Nadia: As I mentioned earlier, the French recognized the potential for planting Burgundian varietals on our rocky volcanic limestone soils that benefit from being in the cool Region III climate. (At Laetitia, we’re only three miles away from the ocean and the maritime fog layer sits on our land keeping it cool all morning long during the summer). Our other vineyard at Santa Barbara Highlands is at 3,200 feet in elevation, inland and is very mountainous, making it better suited to Bordeaux varietals with its hot days and cold nights. The hearty Cabernet Sauvignon and Sauvignon Blanc grapes there are able to withstand and thrive in the Region III climate and the short and intense growing season. We’ve really matched soil to varietal to create wines that ring true, showcasing our commitment to the region we love that’s been so good to our brand.

VAULT29: What can wine lovers expect to experience when visiting?

Nadia: When I think about Laetitia I'm proud of our family owned and family estate run vineyard. We have melded our international roots and sensibilities to very American soils. The landscape is beautiful: gentle rolling hills with larger unobstructed vineyards. Our tasting room is friendly right off the 101 Freeway on the way to San Luis Obispo, a three-hour drive from Los Angeles, making it very convenient to visit. We have many interesting wines to taste there beyond our 8 core broad market wines. We make 8 different Pinot Noirs for the Tasting Room. My favorite is the Whole Cluster Pinot Noir, sold exclusively there. We have 8 different wine clubs to choose from including a sparkling club. So we offer a great deal of variety partly because of our size but also because we really enjoy showcasing the many clones and wine making possibilities our estate has to offer.

VAULT29: What does owning and working in a family business mean to you?

Nadia:  In our family it's a tradition that sons automatically work with their fathers; I feel so blessed that for the past 15 years my father has enabled and encouraged me to work directly with him. More recently, I've become the family face for our brands. 2015 marks our 17th year in the wine business and it's been a remarkable journey. We make delicious wines that are true to the terrior and pair beautifully with all kinds of food. This is particularly important to us. After all what's better than wine with food or food with wine?


VAULT29: Plan to attend any wine events locally or nationally? If so, where and when?

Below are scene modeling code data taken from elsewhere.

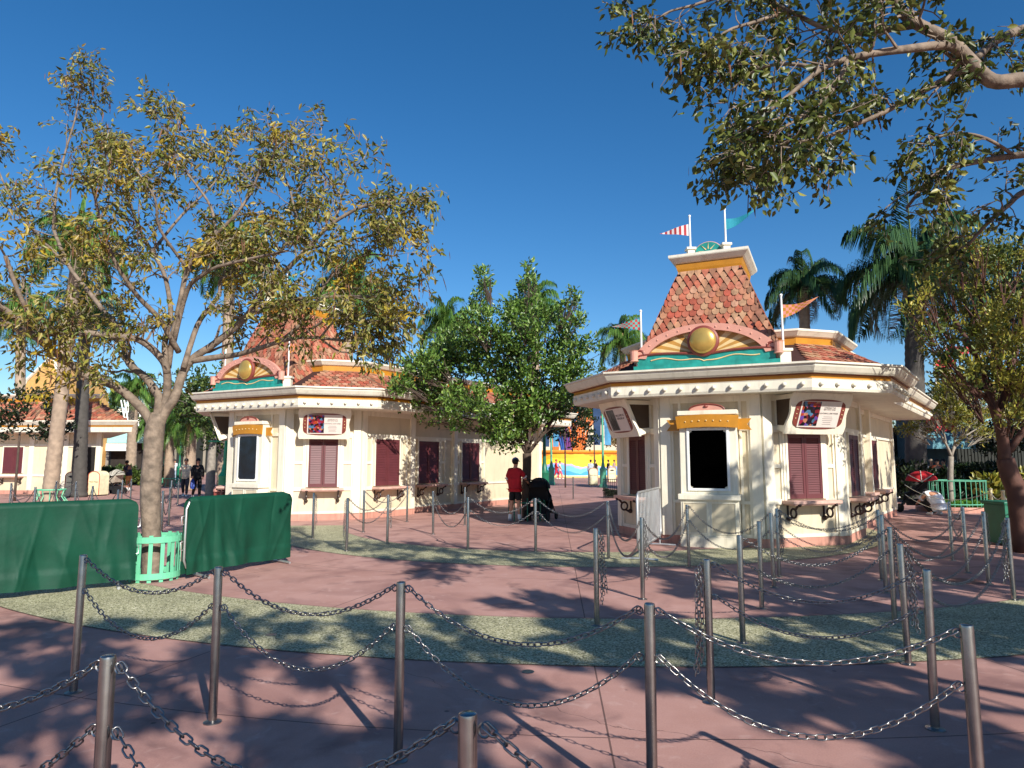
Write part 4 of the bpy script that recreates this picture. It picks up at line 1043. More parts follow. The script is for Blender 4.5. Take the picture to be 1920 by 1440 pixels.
# --- dense green tree before the farther booth
def clump_tree(name, label, cat, base, trunk, limbs, clumps, leafm, bark, seed, n_per=260, lsize=.09, lwid=.45, group=None, up=.5, twigs=True):
    """clumps: (centre, radii); leaves spread through the volume of each clump, twigs reaching in"""
    r = random.Random(seed); nr = np.random.default_rng(seed); t = thing(name, base, label, cat, group)
    mb = MB(); mb.tube(smoothpath([p for p, _ in trunk], 3), list(np.interp(np.linspace(0, len(trunk)-1, (len(trunk)-1)*3+1), range(len(trunk)), [w for _, w in trunk])), 12); mb.build('trunk', bark, t, smooth=2)
    lm = MB(); top = trunk[-1][0]
    for pts, a, b in limbs:
        sp = smoothpath(pts, 3); n = len(sp); lm.tube(sp, [a+(b-a)*i/(n-1) for i in range(n)], 7)
    Cs, Ds = [], []
    for c, rad in clumps:
        c = Vector(c)
        if twigs:
            for _ in range(4):
                e = c+Vector((r.gauss(0, .5)*rad[0], r.gauss(0, .5)*rad[1], r.gauss(0, .5)*rad[2])); s = c+(top-c)*min(.5, .8/max(.1, (top-c).length))
                lm.tube([s, s.lerp(e, .5)+Vector((r.gauss(0, .05), r.gauss(0, .05), .04)), e], [.014, .009, .004], 4, cap=False)
        n = int(n_per*rad[0]*rad[2]/.16)
        # several little sprays inside each clump
        k = max(4, n//16); sc = nr.normal(size=(k, 3)); sc /= np.linalg.norm(sc, axis=1, keepdims=True); sc *= nr.uniform(.35, 1.0, (k, 1))**.6
        sc = np.array(c)+sc*np.array(rad); idx = nr.integers(0, k, n); C = sc[idx]+nr.normal(0, .055*lsize/.09, (n, 3))
        D = (C-np.array(c))*.4/np.array(rad)+nr.normal(0, .6, (n, 3))+np.array([0, 0, up]); Cs.append(C); Ds.append(D)
    lm.build('limbs', bark, t, smooth=2)
    C = np.concatenate(Cs); D = np.concatenate(Ds); V, Fc = leaf_cloud(C, D, np.full(len(C), lsize), lwid, nr, blunt=True)
    npmesh('crown', V, Fc, leafm, parent=t, k=4); print(name, len(C)); return t
def clumps_px(lst, Y, r, n_depth=2, dY=1.0, s=1.0):
    out = []
    for x, y, R_ in lst:
        for k in range(n_depth):
            rr = R_*Y/1280*s; out.append((W(x+r.gauss(0, R_*.25), y+r.gauss(0, R_*.25), Y+r.uniform(-dY, dY)), (rr*r.uniform(.8, 1.15), rr*r.uniform(.8, 1.2), rr*r.uniform(.65, .95))))
    return out
glossy = leafmat('glossy green leaves', ['#2c4618', '#446222', '#5e7e30', '#789846', '#3a5820', '#9ab258'], rough=.32)
r0 = random.Random(5); GY = 19.0; gb = G(985, 988); gb = Vector((W(988, 900, GY).x, GY, 0))
gcl = [(985, 545, 26), (982, 590, 34), (1000, 630, 40), (960, 640, 40), (905, 560, 28), (895, 600, 38), (870, 640, 42), (925, 650, 44), (840, 640, 32), (810, 680, 36), (780, 700, 34), (850, 700, 48), (905, 710, 48), (960, 700, 46), (1010, 690, 46), (1050, 640, 36), (1075, 600, 24), (1090, 650, 26), (1070, 690, 40), (1040, 730, 44), (985, 750, 48), (930, 765, 44), (870, 750, 42), (815, 735, 38), (775, 745, 28), (850, 790, 26), (805, 775, 24), (960, 790, 32), (1010, 780, 34), (1050, 770, 28), (940, 815, 20), (1080, 735, 22), (1065, 575, 14), (1085, 570, 10), (905, 535, 14), (988, 516, 16), (990, 500, 9), (905, 515, 16), (1080, 548, 12), (950, 575, 26), (1000, 585, 24), (755, 730, 22), (760, 718, 20), (1030, 600, 24), (955, 815, 26), (925, 805, 20)]
lim = [([(988, 850), (965, 815), (930, 780), (880, 740), (830, 710)], .07, .02), ([(988, 850), (985, 790), (975, 720), (975, 640), (985, 560)], .07, .015), ([(990, 850), (1020, 810), (1045, 770), (1060, 710), (1075, 640)], .06, .015),
       ([(975, 830), (940, 800), (900, 790), (850, 780)], .04, .012), ([(980, 780), (930, 700), (905, 620), (900, 560)], .04, .012), ([(990, 840), (1005, 800), (1010, 720), (1030, 640)], .05, .012), ([(1002, 835), (1020, 815), (1040, 795), (1050, 760)], .03, .01)]
clump_tree('glossy_tree', 'dense glossy green tree in front of the farther booth', 'tree', tuple(gb), [(gb+Vector((0, 0, -.03)), .13), (W(986, 930, GY), .12), (W(988, 880, GY), .12), (W(988, 850, GY), .12)],
           [([W(x, y, GY+.1*i*r0.uniform(-1, 1)) for i, (x, y) in enumerate(p)], a, b) for p, a, b in lim], clumps_px(gcl, GY, r0, 2, 1.4), glossy, barkdark, 21, n_per=235, lsize=.125, lwid=.42)
t = thing('tree_guard', tuple(gb), 'dark green slatted guard around the glossy tree behind the man in red', 'tree guard')
for i in range(16):
    a = i*2*math.pi/16; mb = MB(); mb.tube([(gb.x+.5*math.cos(a), gb.y+.5*math.sin(a), 0), (gb.x+.5*math.cos(a), gb.y+.5*math.sin(a), .55), (gb.x+.44*math.cos(a), gb.y+.44*math.sin(a), .62)], .018, 5); mb.build('slat', greenpaint, t)
mb = MB(); mb.tube([(gb.x+.5*math.cos(a), gb.y+.5*math.sin(a), .5) for a in [i*2*math.pi/24 for i in range(25)]], .02, 5, cap=False); mb.build('hoop', greenpaint, t)

# --- red barked tree at right
yg = leafmat('yellow green leaves', ['#565e22', '#78802e', '#a09a38', '#b0a844', '#626428', '#c0b048'], ['#3a4a20', '#4e5e26', '#66762e'], pscale=1.0, plo=.53)
RY = 12.4; r1 = random.Random(9)
rcl = [(1780, 460, 34), (1830, 450, 30), (1870, 480, 40), (1920, 470, 44), (1760, 520, 36), (1810, 530, 44), (1860, 550, 44), (1910, 560, 46), (1720, 545, 18), (1745, 580, 34), (1705, 578, 18), (1790, 600, 44), (1840, 620, 46), (1890, 630, 50), (1930, 640, 50), (1760, 640, 36), (1735, 620, 24), (1800, 670, 34), (1850, 690, 40), (1900, 700, 44), (1770, 690, 26), (1800, 720, 26), (1950, 560, 50), (1960, 700, 50), (1990, 620, 60), (1930, 760, 30), (1905, 780, 24), (1960, 480, 40)]
rb_ = Vector((W(1915, 940, RY).x, RY, 0))
rl = [([(1885, 870), (1878, 810), (1862, 760), (1845, 700), (1820, 650), (1790, 600)], .11, .03), ([(1870, 790), (1885, 740), (1895, 690), (1915, 620), (1920, 540)], .09, .03), ([(1868, 770), (1850, 745), (1815, 720), (1790, 690), (1770, 660)], .05, .02), ([(1885, 740), (1870, 670), (1850, 600), (1830, 530), (1820, 480)], .05, .02), ([(1888, 850), (1930, 790), (1960, 720), (1980, 640)], .07, .03), ([(1845, 700), (1825, 690), (1780, 640), (1750, 590)], .04, .015)]
clump_tree('red_barked_tree', 'red barked tree with yellow green leaves at the right edge', 'tree', tuple(rb_), [(rb_+Vector((0, 0, -.03)), .19), (W(1908, 930, RY), .165), (W(1893, 890, RY), .155), (W(1885, 860, RY), .14)],
           [([W(x, y, RY+.08*i*r1.uniform(-1, 1)) for i, (x, y) in enumerate(p)], a, b) for p, a, b in rl], clumps_px(rcl, RY, r1, 2, .9), yg, barkred, 22, n_per=270, lsize=.1, lwid=.36)
# --- small tree in the green railed planter
SY = 22.3; sb_ = Vector((W(1782, 900, SY).x, SY, 0)); r2 = random.Random(4)
scl = [(1700, 780, 20), (1725, 770, 22), (1750, 755, 24), (1780, 740, 28), (1810, 745, 26), (1760, 790, 24), (1790, 785, 28), (1820, 780, 26), (1850, 770, 22), (1835, 800, 18), (1695, 810, 16), (1720, 805, 16), (1760, 720, 20), (1790, 705, 20), (1740, 780, 16), (1850, 815, 14), (1805, 815, 12), (1820, 715, 18), (1775, 765, 24), (1860, 750, 16)]
lim = [([(1784, 856), (1775, 835), (1755, 805), (1725, 800)], .05, .015), ([(1784, 856), (1790, 830), (1795, 790), (1800, 740)], .05, .012), ([(1785, 850), (1800, 825), (1830, 805), (1855, 790)], .04, .012), ([(1775, 835), (1765, 790), (1755, 750)], .03, .01)]
clump_tree('young_tree', 'slender young tree with pale trunk in the green railed planter', 'tree', tuple(sb_), [(sb_, .10), (W(1782, 910, SY), .085), (W(1783, 856, SY), .08)],
           [([W(x, y, SY+.1*i*r2.uniform(-1, 1)) for i, (x, y) in enumerate(p)], a, b) for p, a, b in lim], clumps_px(scl, SY, r2, 2, .9), leafmat('young olive leaves', ['#4a5520', '#6a742c', '#8a8a34', '#a09a3c', '#5a5a22', '#b09c3c']), barkgrey, 23, n_per=150, lsize=.12, lwid=.36)
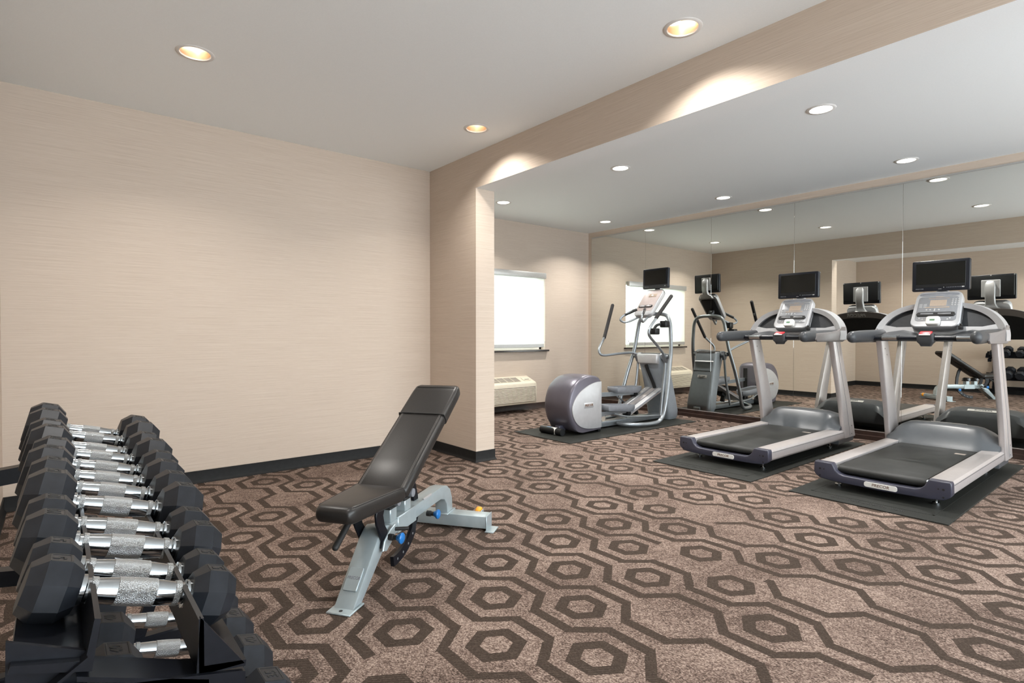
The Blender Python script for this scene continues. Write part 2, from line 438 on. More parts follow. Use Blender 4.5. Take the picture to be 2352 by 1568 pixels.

Nadia:  One event that I'm especially excited for us to be attending is a Laetitia/NADIA dinner at the James Beard House in New York City on Saturday April 25th. Eric, Lino and I will all be there talking about our wine. Chef Chris Manning from Thomas Hill Organics in Paso Roble will be cooking. He's already familiar with our wines having cooked at the Laetitia Estate House last November. It was a faboulous pairing all round and I have no doubt this will be as phenomenal as the last one!